Kidawa-Błońska: PO nie wycofa się z ograniczenia subwencji
Kidawa-Błońska podkreśliła, że do uchwalenia ustawy w kształcie proponowanym przez Platformę zabrakło niewielu głosów. Wyraziła nadzieję, że PO uda się przeprowadzić proponowane zmiany podczas prac nad ustawą w Senacie. - Będziemy jeszcze pracować, jeszcze jest Senat. Nie wycofamy się z naszych pomysłów, o których mówiliśmy zawsze. Platforma od zawsze opowiadała się za tym, by takie ograniczenia obowiązywały.
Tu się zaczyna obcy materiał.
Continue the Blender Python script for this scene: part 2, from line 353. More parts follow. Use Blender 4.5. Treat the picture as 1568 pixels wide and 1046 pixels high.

Dziś nie udało się nam tego przeprowadzić. Mamy nadzieję, że uda nam się to jednak zrealizować - powiedziała. Zwróciła też uwagę, że propozycja zawieszenia subwencji znalazła poparcie także poza klubem PO, ponieważ poparł ją klub Polska Jest Najważniejsza. - Jestem przekonana, że trzeba próbować. Dopóki ustawa nie jest podpisana przez prezydenta, wszystko jest możliwe - dodała.
Posłanka PO, pytana o pojawiające się oceny - m.in. szefa klubu PSL Stanisława Żelichowskiego - że Platforma nie chciała ograniczyć subwencji dla partii i dlatego zaproponowała radykalne zmiany, o których wiedziała, że zostaną odrzucone, podkreśliła, że miała "dzisiaj takie poczucie, że inne kluby nie chciały zmian". - Bardzo ładnie mówi się, że trzeba oszczędzać, że trzeba zaciskać pasa, ale później okazuje się, że najlepiej to robić nie u siebie. Jeżeli mamy dać przykład i wymagać od innych pewnych poświęceń, to powinniśmy zacząć od siebie. Nie czułam dziś takiej chęci u innych partii - powiedziała Kidawa-Błońska.